FCC commissioner seeks disclosure of government-paid journalists

Communications laws barring "payola" to radio stations also covers journalists, says Jonathan Adelstein.

Television and radio journalists paid to promote viewpoints, and the broadcasters who air those views, must disclose the sources of funding or face prosecution under communications laws that bar "payola," an FCC commissioner said Thursday.

In an unexpected statement at the FCC's January meeting, Jonathan Adelstein called for the agency to investigate whether conservative commentator Armstrong Williams or broadcasters violated laws for failing to disclose that Williams was paid to espouse particular views.

Adelstein said a provision in the 1996 Telecommunications Act that bars payola, the practice of independent music promoters paying radio stations to play the songs of affiliated arts, also applies to journalists.

"I am going to insist that we investigate this incident and every incident that is reported to us," said Adelstein, a Democratic-selected commissioner who was reappointed last month to a five-year term by the Bush administration. He said the agency had received at least 12 letters of complaint about the matter.

FCC Enforcement Bureau Chief David Solomon said later in the meeting that he had not begun an investigation. Complaints about and investigations into music payola are extremely rare, and the last enforcement action occurred in 2000.

USA Today reported Friday that the Education Department paid a company owned by Williams $240,000 to promote the 2002 education law known as the No Child Left Behind Act.

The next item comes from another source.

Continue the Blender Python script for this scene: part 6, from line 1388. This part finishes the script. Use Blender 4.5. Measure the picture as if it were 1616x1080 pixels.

The story has revived the media debate about the use of paid editorial views in broadcasts without identifying the sponsors of the views.

But Adelstein said the provision of the law that bars payment for broadcasts that are undisclosed is extremely broad. Referring to two sections dealing with payola, he said "both are clearly implicated by the Armstrong Williams" incident.

Adelstein said Williams' failure to disclose his payments to the broadcasters who aired him would subject him to criminal penalties of up to one year. If Williams disclosed his contract to the broadcasters and they failed to disclose it on air, they would be subject to fines and license revocations, Adelstein said.

The payola rules only apply to broadcast radio and television, not to cable or the Internet, Adelstein and Solomon both said.

A nonprofit organization that bills itself as a media reform group on Thursday condemned Williams' non-disclosure and said it has collected 20,000 signatures for a petition demanding FCC and congressional investigations.

"Williams has issued a mea culpa in hopes this will go away, but the scandal is about more than journalistic ethics," said Josh Silver, executive director of the group, Free Press. "Undisclosed payments to shape broadcast matter are illegal payola. Laws have been broken, and it's time for Congress and the FCC to step in and answer some questions."

FCC Chairman Michael Powell declined comment on the matter. In an interview after the FCC meeting, Solomon said he believes the FCC never has attempted to apply payola or indecency laws against individuals, as opposed to licensed broadcasters.